EXERCISE DETAILS: Drop the images; return everything else in the listing below exactly.

DATA SECTION:
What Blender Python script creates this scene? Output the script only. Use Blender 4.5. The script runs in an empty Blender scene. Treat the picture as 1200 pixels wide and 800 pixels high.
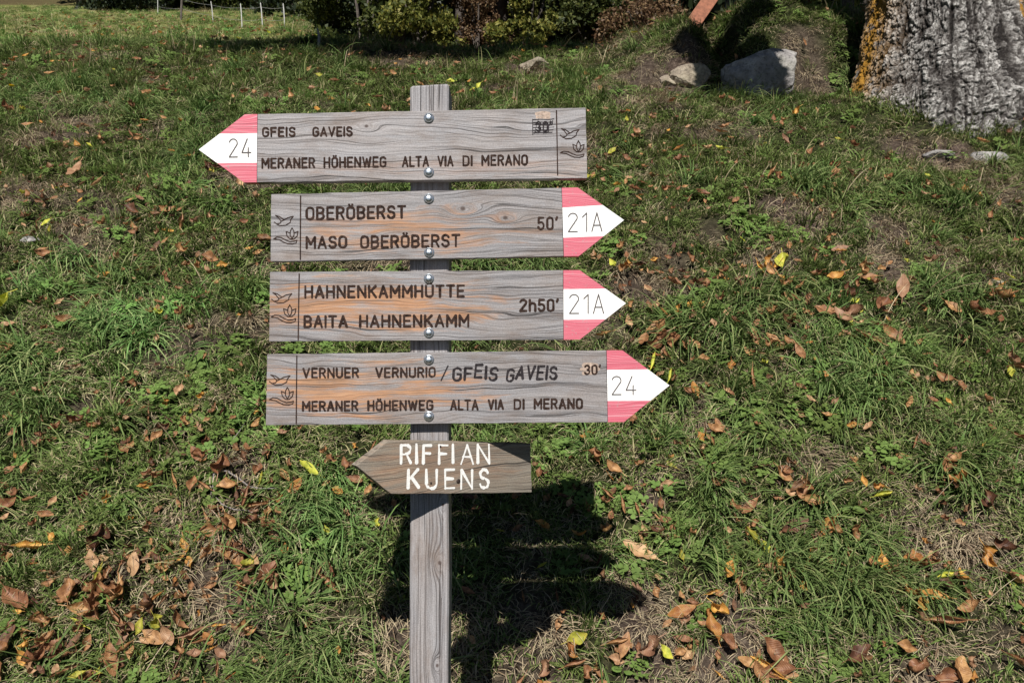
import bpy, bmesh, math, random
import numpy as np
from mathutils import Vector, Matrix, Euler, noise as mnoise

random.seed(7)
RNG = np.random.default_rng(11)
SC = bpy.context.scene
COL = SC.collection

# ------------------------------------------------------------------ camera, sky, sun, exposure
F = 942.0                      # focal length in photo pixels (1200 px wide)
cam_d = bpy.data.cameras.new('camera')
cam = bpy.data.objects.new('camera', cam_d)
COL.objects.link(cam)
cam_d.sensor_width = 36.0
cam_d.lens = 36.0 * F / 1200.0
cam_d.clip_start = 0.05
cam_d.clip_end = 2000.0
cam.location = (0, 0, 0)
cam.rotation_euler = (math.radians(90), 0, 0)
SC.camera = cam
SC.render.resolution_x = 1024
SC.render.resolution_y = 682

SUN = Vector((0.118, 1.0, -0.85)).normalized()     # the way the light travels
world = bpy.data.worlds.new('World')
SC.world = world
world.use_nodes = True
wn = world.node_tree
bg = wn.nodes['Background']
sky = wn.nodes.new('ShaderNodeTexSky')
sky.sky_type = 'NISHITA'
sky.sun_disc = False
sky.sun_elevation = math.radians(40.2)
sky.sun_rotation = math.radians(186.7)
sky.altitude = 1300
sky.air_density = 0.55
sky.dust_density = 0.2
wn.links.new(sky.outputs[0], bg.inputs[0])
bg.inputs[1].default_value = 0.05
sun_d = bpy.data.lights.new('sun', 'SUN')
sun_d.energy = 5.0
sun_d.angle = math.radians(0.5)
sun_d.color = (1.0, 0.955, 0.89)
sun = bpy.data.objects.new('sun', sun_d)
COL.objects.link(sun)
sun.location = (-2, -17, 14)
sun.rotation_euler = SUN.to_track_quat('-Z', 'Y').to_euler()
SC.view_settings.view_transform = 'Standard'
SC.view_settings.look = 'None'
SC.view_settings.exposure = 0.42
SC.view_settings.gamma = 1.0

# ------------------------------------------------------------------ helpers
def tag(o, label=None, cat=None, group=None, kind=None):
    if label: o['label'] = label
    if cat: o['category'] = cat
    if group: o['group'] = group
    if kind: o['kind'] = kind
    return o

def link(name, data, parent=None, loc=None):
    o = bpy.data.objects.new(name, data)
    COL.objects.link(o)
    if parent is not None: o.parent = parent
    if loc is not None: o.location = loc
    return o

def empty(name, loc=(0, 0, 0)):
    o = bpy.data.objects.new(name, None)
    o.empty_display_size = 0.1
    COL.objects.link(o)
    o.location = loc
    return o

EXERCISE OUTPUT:
What Blender Python script creates this scene? Output the script only. Use Blender 4.5. The script runs in an empty Blender scene. Treat the picture as 1200 pixels wide and 800 pixels high.
import bpy, bmesh, math, random
import numpy as np
from mathutils import Vector, Matrix, Euler, noise as mnoise

random.seed(7)
RNG = np.random.default_rng(11)
SC = bpy.context.scene
COL = SC.collection

# ------------------------------------------------------------------ camera, sky, sun, exposure
F = 942.0                      # focal length in photo pixels (1200 px wide)
cam_d = bpy.data.cameras.new('camera')
cam = bpy.data.objects.new('camera', cam_d)
COL.objects.link(cam)
cam_d.sensor_width = 36.0
cam_d.lens = 36.0 * F / 1200.0
cam_d.clip_start = 0.05
cam_d.clip_end = 2000.0
cam.location = (0, 0, 0)
cam.rotation_euler = (math.radians(90), 0, 0)
SC.camera = cam
SC.render.resolution_x = 1024
SC.render.resolution_y = 682

SUN = Vector((0.118, 1.0, -0.85)).normalized()     # the way the light travels
world = bpy.data.worlds.new('World')
SC.world = world
world.use_nodes = True
wn = world.node_tree
bg = wn.nodes['Background']
sky = wn.nodes.new('ShaderNodeTexSky')
sky.sky_type = 'NISHITA'
sky.sun_disc = False
sky.sun_elevation = math.radians(40.2)
sky.sun_rotation = math.radians(186.7)
sky.altitude = 1300
sky.air_density = 0.55
sky.dust_density = 0.2
wn.links.new(sky.outputs[0], bg.inputs[0])
bg.inputs[1].default_value = 0.05
sun_d = bpy.data.lights.new('sun', 'SUN')
sun_d.energy = 5.0
sun_d.angle = math.radians(0.5)
sun_d.color = (1.0, 0.955, 0.89)
sun = bpy.data.objects.new('sun', sun_d)
COL.objects.link(sun)
sun.location = (-2, -17, 14)
sun.rotation_euler = SUN.to_track_quat('-Z', 'Y').to_euler()
SC.view_settings.view_transform = 'Standard'
SC.view_settings.look = 'None'
SC.view_settings.exposure = 0.42
SC.view_settings.gamma = 1.0

# ------------------------------------------------------------------ helpers
def tag(o, label=None, cat=None, group=None, kind=None):
    if label: o['label'] = label
    if cat: o['category'] = cat
    if group: o['group'] = group
    if kind: o['kind'] = kind
    return o

def link(name, data, parent=None, loc=None):
    o = bpy.data.objects.new(name, data)
    COL.objects.link(o)
    if parent is not None: o.parent = parent
    if loc is not None: o.location = loc
    return o

def empty(name, loc=(0, 0, 0)):
    o = bpy.data.objects.new(name, None)
    o.empty_display_size = 0.1
    COL.objects.link(o)
    o.location = loc
    return o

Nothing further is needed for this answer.